Di Admin (del 30/03/2011 @ 00:00:01, in Arte News, linkato 2461 volte)
{autore=sannino ettore}


L'opera riporta firma e data in basso a sinistra: "E. Sannino - 1952" e sul retro della tavola c'è il cartiglio dell'autore col titolo: "Meriggio in giardino. Ettore Sannino - Portici".

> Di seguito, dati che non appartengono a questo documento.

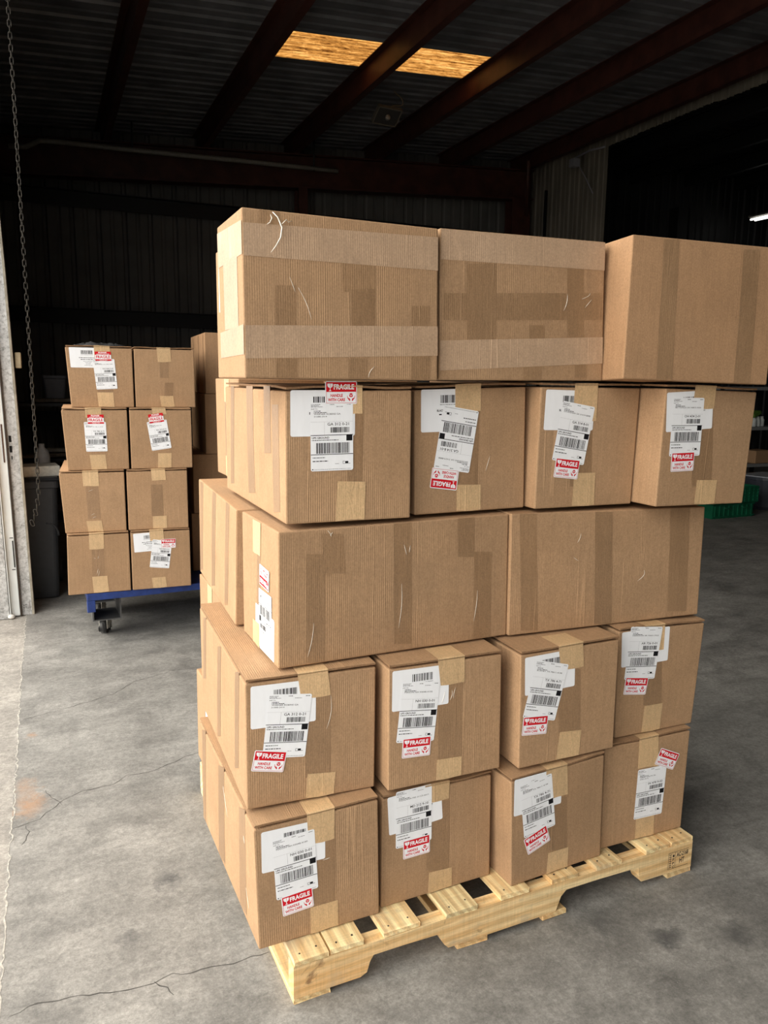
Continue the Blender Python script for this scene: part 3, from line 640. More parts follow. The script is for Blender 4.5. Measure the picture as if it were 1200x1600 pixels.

ETTORE SANNINO (Portici, 1897 - 1975)
Dopo gli anni di guerra aveva potuto tardivamente iscriversi all’Accademia di Belle Arti, dove si sarebbe formato come scultore nel solco del magistero di artisti quali Achille D’Orsi e Luigi De Luca, conseguendovi il diploma nel 1922 e iniziando una intensa attività come scultore in marmo e bronzista, che si protrarrà con successo per venti anni. Nei mesi convulsi che portarono al tragico epilogo l’avventura bellica voluta dal fascismo, Sannino prenderà in mano pennelli, colori ad olio e tele dando il suo addio definitivo alla scultura. E alla pittura resterà fedele per il trentennio successivo. Al suo esordio come pittore, un sicuro punto di riferimento per lui fu certamente il magistero dell’amico Luigi Crisconio, che proprio a Portici aveva dedicato alcune tele di particolare suggestione. Che un artista attivo nel campo della statuaria passasse all’attività pittorica non era di per sé un evento raro. A rendere, tuttavia, peculiare e alquanto insolita la scelta compiuta da Ettore Sannino è il fatto che l’abbandono della scultura e la complementare passaggio alla pittura risulteranno nel suo caso scelte definitive e irreversibili. La pittura aveva enormi vantaggi, in particolar modo per la relativa “facilità” tecnica e per la “leggerezza” e duttilità espressiva, oltre che per l’economicità di tempi e costi realizzativi.